Raquel nos explica algunas de las dinámicas de la casa, de cómo se reparten las tareas, de cómo es el día a día… Las tareas se comparten y se deciden semanalmente. Todas participan en todo. Además de estudiar es importante que aprendan a manejarse con sus bebés y a ser madres de una manera diferente al modelo que generalmente han tenido. Eso pasa por cocinar, saber limpiar y asear a los niños, cuidar la habitación y el orden, pasa por preparar biberones y fregarlos, remendar la ropa de sus hijos y tenerla limpia para cuando se necesite. Pero también pasa por aprender a jugar con los niños, a contenerlos, a hacerles caso, a priorizar sus necesidades, y al mismo tiempo aprender a buscar ratos para ellas, ratos de intimidad y de autoconocimiento. El relato es agradable y está lleno de anécdotas y chistes. Se torna un poco más abrumador cuando Raquel comenta alguna de las historias que si bien son anónimas para nosotros, tienen nombre y apellido. Las historias no son fáciles, algunas son duras, muy duras. Como si fuera poco ser madre y niña al mismo tiempo, algunas vienen de lejos, algunas apenas hablan castellano, otras casi no saben leer y escribir, y otras ni siquiera consintieron la relación fruto de su embarazo. Por eso Mantay es diferente, porque a pesar de todo, es una casa, una familia.

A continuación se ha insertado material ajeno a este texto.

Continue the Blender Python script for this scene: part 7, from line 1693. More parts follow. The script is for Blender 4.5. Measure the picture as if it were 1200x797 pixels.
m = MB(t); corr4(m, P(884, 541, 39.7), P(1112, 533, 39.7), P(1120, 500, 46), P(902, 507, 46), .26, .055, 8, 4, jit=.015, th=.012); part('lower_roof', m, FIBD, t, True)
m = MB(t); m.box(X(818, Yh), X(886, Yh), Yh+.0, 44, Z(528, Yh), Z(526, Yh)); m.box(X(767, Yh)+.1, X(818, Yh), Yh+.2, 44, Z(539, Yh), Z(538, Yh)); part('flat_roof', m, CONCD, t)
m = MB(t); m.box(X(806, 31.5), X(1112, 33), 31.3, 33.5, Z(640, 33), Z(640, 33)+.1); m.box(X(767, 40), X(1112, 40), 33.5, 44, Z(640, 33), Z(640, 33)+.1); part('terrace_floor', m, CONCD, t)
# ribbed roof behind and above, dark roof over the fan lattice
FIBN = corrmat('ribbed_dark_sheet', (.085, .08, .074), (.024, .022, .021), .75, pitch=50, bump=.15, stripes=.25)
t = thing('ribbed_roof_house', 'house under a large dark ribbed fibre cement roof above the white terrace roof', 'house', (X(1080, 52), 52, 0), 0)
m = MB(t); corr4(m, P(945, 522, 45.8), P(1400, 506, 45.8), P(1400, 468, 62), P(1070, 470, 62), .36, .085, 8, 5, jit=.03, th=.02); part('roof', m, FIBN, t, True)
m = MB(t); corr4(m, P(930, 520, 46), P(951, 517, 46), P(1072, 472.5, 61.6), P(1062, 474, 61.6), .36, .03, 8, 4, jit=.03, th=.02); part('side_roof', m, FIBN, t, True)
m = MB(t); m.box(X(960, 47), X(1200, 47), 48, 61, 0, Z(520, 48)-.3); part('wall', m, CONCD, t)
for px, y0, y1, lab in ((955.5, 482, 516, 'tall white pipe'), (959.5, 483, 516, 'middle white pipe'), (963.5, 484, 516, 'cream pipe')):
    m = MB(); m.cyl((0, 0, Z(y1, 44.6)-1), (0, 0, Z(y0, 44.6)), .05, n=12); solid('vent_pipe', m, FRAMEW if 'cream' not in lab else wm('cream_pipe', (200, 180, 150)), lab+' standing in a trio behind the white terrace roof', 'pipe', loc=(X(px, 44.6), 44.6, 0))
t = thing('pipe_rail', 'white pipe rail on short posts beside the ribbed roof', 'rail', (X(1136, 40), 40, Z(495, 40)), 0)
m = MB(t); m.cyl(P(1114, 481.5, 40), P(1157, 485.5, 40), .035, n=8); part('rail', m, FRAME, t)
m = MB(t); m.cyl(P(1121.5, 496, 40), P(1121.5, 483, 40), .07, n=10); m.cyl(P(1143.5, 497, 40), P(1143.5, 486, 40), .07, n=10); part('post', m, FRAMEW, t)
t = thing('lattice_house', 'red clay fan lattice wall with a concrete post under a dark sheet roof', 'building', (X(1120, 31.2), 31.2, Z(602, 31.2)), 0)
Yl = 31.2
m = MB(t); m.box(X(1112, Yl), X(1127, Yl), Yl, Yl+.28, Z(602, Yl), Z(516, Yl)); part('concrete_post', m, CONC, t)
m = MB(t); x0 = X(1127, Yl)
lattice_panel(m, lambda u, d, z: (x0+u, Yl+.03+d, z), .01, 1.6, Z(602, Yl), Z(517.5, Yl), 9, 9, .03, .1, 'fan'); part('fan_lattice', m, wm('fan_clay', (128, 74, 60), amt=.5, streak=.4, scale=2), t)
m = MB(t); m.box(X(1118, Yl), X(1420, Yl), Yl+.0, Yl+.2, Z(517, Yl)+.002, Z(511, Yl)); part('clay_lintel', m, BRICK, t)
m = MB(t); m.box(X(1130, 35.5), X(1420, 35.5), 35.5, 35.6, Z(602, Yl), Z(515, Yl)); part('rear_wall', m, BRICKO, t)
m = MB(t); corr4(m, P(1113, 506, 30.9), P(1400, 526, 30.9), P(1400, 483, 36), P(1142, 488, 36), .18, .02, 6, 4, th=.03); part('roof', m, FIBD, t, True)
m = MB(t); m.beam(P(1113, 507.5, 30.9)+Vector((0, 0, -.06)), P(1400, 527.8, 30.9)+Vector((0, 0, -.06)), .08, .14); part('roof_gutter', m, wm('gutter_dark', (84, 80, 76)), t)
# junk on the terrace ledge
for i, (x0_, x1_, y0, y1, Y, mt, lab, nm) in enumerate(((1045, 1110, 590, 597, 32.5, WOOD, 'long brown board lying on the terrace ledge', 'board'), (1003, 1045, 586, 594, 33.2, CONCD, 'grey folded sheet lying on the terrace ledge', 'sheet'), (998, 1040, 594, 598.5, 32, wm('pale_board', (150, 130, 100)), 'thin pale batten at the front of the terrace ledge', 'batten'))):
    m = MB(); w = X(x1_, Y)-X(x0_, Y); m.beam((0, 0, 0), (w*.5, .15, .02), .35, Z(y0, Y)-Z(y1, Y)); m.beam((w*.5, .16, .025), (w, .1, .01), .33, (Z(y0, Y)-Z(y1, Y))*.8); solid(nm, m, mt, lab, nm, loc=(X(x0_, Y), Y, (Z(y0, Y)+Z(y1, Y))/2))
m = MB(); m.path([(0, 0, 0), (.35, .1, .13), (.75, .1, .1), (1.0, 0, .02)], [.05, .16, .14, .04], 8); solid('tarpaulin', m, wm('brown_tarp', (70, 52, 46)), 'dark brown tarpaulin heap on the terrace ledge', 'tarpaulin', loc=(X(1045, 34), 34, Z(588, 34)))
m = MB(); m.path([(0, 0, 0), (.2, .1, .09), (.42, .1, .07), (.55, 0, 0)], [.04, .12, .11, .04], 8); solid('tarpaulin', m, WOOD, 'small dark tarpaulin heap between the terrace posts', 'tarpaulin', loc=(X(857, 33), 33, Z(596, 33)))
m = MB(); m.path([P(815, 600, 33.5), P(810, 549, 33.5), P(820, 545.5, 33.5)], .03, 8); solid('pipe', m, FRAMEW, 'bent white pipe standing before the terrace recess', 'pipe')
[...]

Existe un taller de ropa y confección que permite a muchas de las madres egresadas (las que tienen más de 18 años), tener un oficio con el que sostenerse y que además es la primera piedra para uno de los principales objetivos de Mantay: SER AUTOSUSTENTABLES. Las ayudas gubernamentales son escasas, casi nulas, y mantener un proyecto de estas características no es fácil y tampoco barato. Fundamentalmente, se necesitan manos profesionales y rentadas, pues un proyecto así, no puede basarse ni en el voluntariado ni en la caridad.
Saliendo de casa Mantay nos despide una sonriente Raquel, agradecida por habernos enseñado la casa y mostrarnos su trabajo diario. Pasar del jardín a la calle es pasar de la mañana a la noche, dejando atrás un ambiente de alegría que nos empuja a seguir creyendo que Mantay, es una de esas pequeñas parcelas, donde la esperanza pasa de ser una ilusión, a ser una realidad.